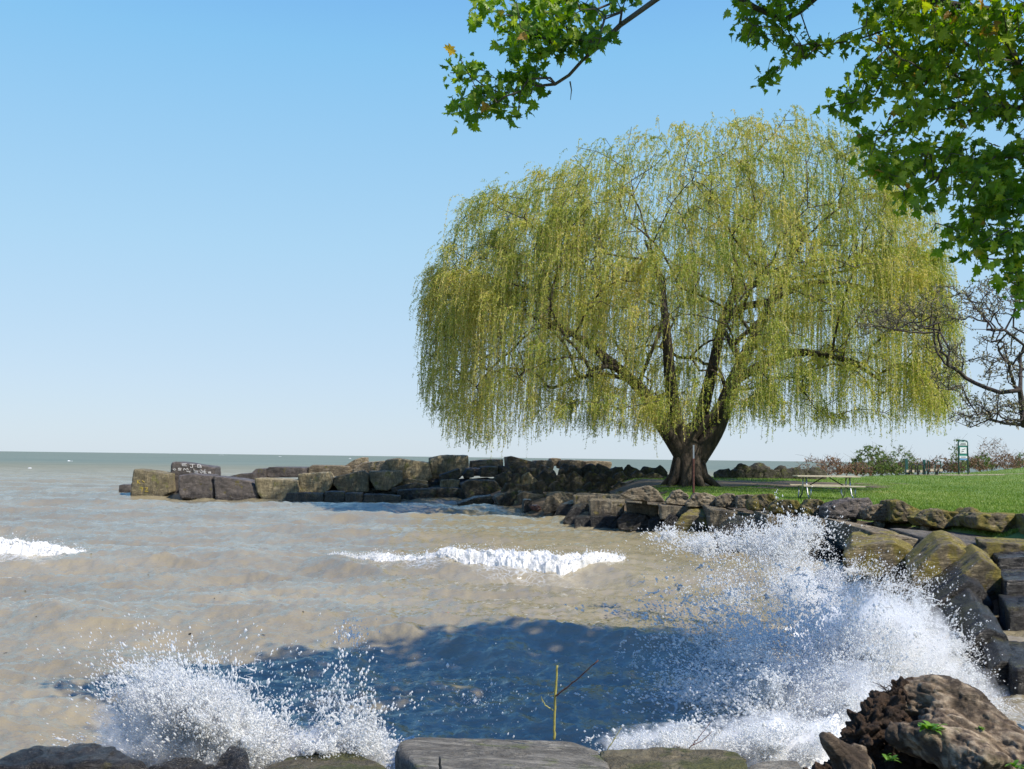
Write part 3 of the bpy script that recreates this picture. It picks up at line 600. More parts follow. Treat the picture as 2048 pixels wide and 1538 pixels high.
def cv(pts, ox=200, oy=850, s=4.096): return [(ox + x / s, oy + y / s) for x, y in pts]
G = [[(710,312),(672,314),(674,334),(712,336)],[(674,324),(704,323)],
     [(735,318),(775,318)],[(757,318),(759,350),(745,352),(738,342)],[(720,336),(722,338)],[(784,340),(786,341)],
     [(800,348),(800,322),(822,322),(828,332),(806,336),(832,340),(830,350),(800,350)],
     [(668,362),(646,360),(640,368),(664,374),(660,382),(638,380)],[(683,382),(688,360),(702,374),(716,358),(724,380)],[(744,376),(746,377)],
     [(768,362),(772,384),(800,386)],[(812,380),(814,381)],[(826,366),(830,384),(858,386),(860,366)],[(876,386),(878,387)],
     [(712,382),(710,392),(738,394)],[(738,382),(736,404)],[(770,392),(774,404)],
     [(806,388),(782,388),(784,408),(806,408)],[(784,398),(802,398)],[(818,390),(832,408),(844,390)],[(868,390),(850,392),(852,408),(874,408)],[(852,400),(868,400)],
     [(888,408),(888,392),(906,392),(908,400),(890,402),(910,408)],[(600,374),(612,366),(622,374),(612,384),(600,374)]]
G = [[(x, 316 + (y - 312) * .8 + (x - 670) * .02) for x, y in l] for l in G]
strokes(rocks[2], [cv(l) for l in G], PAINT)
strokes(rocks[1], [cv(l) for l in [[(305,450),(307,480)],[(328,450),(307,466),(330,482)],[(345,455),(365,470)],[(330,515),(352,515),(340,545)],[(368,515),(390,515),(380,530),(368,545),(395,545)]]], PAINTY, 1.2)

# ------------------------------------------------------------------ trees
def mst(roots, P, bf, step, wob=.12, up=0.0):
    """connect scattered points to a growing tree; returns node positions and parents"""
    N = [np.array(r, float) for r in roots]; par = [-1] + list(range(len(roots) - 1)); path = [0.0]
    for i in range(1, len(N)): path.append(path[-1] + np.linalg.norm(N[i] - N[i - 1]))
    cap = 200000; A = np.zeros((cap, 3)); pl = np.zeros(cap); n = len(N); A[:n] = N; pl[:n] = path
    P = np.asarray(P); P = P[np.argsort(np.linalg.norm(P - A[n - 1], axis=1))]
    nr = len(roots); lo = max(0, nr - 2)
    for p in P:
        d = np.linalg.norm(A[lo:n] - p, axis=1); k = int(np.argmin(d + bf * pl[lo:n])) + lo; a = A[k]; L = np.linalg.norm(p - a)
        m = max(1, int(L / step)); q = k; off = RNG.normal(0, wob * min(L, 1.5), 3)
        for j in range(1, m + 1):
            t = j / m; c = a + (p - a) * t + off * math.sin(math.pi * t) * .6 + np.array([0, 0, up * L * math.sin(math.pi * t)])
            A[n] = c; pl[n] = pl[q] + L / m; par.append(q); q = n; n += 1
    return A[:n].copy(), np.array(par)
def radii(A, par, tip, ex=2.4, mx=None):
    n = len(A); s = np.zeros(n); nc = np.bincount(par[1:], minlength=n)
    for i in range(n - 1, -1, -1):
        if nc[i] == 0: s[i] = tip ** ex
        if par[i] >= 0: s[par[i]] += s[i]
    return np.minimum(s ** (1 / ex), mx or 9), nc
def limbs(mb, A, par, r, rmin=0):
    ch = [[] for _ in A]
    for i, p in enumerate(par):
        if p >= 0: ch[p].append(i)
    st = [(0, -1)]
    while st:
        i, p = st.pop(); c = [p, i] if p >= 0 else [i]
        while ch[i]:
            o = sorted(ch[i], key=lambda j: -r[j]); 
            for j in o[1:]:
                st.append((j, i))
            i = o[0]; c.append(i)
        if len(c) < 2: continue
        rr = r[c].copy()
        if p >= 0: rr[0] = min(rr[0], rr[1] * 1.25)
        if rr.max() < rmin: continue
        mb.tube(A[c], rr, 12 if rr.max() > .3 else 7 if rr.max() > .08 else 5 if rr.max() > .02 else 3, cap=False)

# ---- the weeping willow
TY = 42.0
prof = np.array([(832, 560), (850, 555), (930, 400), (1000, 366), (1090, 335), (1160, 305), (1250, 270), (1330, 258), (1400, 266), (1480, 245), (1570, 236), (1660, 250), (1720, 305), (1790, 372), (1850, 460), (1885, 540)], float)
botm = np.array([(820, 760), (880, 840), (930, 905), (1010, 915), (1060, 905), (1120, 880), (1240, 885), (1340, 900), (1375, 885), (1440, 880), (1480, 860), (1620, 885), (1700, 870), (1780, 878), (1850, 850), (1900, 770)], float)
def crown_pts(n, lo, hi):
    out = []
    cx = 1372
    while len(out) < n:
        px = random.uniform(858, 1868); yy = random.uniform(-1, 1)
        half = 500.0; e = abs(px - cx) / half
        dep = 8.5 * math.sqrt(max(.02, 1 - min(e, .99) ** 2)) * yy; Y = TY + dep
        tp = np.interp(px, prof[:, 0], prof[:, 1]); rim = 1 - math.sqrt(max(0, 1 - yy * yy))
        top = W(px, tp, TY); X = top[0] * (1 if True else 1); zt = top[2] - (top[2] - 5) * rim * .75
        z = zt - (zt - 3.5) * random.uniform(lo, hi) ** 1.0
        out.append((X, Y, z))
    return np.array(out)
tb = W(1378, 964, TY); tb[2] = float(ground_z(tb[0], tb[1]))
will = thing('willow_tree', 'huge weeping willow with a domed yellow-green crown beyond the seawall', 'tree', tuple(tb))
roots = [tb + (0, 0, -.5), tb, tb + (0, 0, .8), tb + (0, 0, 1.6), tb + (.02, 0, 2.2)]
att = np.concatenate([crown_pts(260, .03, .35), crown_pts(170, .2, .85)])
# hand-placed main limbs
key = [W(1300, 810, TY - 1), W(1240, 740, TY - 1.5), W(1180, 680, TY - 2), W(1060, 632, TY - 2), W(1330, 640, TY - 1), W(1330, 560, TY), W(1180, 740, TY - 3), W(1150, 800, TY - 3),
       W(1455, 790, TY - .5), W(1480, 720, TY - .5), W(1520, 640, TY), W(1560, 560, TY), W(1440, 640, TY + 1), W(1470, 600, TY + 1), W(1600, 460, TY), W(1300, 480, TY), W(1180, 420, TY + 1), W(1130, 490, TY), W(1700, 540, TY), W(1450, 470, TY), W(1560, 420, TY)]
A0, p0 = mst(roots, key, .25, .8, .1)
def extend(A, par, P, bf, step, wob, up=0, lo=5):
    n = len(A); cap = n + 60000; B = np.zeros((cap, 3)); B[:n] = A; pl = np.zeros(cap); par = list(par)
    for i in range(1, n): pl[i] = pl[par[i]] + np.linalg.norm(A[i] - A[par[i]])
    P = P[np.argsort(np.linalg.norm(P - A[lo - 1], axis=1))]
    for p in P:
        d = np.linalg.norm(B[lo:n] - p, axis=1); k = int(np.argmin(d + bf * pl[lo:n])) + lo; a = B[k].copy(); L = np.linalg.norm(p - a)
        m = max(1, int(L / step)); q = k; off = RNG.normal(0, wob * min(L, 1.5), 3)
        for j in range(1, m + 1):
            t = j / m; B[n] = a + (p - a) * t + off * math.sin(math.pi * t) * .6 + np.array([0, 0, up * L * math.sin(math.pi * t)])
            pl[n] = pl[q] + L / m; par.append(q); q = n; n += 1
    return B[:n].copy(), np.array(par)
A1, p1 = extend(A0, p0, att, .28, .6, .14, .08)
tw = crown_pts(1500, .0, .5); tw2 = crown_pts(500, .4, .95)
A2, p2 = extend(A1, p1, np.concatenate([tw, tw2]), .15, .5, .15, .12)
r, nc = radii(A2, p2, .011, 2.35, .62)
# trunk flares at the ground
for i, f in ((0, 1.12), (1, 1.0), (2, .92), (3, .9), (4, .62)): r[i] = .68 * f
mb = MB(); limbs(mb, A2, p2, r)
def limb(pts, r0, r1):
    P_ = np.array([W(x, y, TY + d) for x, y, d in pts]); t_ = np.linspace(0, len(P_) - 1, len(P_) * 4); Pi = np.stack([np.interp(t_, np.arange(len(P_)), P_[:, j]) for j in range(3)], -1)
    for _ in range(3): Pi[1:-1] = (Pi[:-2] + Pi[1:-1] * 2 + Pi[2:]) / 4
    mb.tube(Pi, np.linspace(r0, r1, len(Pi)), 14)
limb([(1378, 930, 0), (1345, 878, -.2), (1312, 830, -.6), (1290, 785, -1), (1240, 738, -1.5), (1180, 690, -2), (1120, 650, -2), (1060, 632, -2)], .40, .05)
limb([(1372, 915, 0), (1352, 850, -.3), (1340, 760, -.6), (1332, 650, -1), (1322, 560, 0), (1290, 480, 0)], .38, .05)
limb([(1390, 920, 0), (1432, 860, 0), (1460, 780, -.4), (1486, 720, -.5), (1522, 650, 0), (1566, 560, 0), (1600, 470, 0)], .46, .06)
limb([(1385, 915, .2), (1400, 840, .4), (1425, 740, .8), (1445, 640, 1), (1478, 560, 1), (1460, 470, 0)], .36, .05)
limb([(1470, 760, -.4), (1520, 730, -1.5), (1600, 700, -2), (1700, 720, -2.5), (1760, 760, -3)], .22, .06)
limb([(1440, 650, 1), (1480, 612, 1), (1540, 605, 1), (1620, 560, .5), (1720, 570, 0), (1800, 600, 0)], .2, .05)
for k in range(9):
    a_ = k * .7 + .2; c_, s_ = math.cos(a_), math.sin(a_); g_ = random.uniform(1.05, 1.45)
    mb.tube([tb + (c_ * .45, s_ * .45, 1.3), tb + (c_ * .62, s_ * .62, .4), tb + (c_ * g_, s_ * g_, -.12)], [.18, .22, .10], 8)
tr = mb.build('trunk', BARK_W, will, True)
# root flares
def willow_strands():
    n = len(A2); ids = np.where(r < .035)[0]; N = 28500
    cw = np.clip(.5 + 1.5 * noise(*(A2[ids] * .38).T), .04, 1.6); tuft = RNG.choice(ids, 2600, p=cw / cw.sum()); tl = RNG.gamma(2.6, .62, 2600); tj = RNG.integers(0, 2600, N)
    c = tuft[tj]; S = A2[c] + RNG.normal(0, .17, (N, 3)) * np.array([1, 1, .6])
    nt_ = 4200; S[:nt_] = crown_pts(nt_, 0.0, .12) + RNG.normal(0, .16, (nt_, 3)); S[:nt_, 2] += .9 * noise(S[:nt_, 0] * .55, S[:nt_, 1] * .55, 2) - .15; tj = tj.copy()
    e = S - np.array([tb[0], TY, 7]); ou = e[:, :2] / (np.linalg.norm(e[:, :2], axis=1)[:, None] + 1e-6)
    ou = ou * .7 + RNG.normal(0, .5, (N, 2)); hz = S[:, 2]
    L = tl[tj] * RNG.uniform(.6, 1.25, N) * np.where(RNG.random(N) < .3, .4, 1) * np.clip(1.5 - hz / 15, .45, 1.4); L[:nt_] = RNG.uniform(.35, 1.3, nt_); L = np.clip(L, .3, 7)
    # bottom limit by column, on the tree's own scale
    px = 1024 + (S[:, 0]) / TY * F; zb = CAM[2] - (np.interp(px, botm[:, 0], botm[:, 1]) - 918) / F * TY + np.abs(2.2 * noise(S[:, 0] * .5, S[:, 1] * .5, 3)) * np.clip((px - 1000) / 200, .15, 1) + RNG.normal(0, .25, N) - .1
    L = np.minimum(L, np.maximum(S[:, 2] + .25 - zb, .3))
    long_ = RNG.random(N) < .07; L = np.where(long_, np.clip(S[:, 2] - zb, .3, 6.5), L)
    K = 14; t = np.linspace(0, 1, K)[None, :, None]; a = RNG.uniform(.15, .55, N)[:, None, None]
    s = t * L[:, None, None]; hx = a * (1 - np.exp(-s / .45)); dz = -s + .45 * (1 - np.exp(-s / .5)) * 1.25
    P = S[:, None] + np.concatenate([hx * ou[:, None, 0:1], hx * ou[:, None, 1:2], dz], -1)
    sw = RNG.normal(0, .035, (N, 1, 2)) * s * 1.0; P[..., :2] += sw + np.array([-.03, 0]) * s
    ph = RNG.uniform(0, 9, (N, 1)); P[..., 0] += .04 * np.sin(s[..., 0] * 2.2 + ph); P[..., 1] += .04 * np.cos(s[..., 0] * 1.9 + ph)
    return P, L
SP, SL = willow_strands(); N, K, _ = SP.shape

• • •

Objective —
Without any pictures, reproduce the lines from the first one in the material through the line that has "strokes(rocks[1], [cv(l) for", exactly as they appear.

Complete output —
Write part 3 of the bpy script that recreates this picture. It picks up at line 600. More parts follow. Treat the picture as 2048 pixels wide and 1538 pixels high.
def cv(pts, ox=200, oy=850, s=4.096): return [(ox + x / s, oy + y / s) for x, y in pts]
G = [[(710,312),(672,314),(674,334),(712,336)],[(674,324),(704,323)],
     [(735,318),(775,318)],[(757,318),(759,350),(745,352),(738,342)],[(720,336),(722,338)],[(784,340),(786,341)],
     [(800,348),(800,322),(822,322),(828,332),(806,336),(832,340),(830,350),(800,350)],
     [(668,362),(646,360),(640,368),(664,374),(660,382),(638,380)],[(683,382),(688,360),(702,374),(716,358),(724,380)],[(744,376),(746,377)],
     [(768,362),(772,384),(800,386)],[(812,380),(814,381)],[(826,366),(830,384),(858,386),(860,366)],[(876,386),(878,387)],
     [(712,382),(710,392),(738,394)],[(738,382),(736,404)],[(770,392),(774,404)],
     [(806,388),(782,388),(784,408),(806,408)],[(784,398),(802,398)],[(818,390),(832,408),(844,390)],[(868,390),(850,392),(852,408),(874,408)],[(852,400),(868,400)],
     [(888,408),(888,392),(906,392),(908,400),(890,402),(910,408)],[(600,374),(612,366),(622,374),(612,384),(600,374)]]
G = [[(x, 316 + (y - 312) * .8 + (x - 670) * .02) for x, y in l] for l in G]
strokes(rocks[2], [cv(l) for l in G], PAINT)
strokes(rocks[1], [cv(l) for l in [[(305,450),(307,480)],[(328,450),(307,466),(330,482)],[(345,455),(365,470)],[(330,515),(352,515),(340,545)],[(368,515),(390,515),(380,530),(368,545),(395,545)]]], PAINTY, 1.2)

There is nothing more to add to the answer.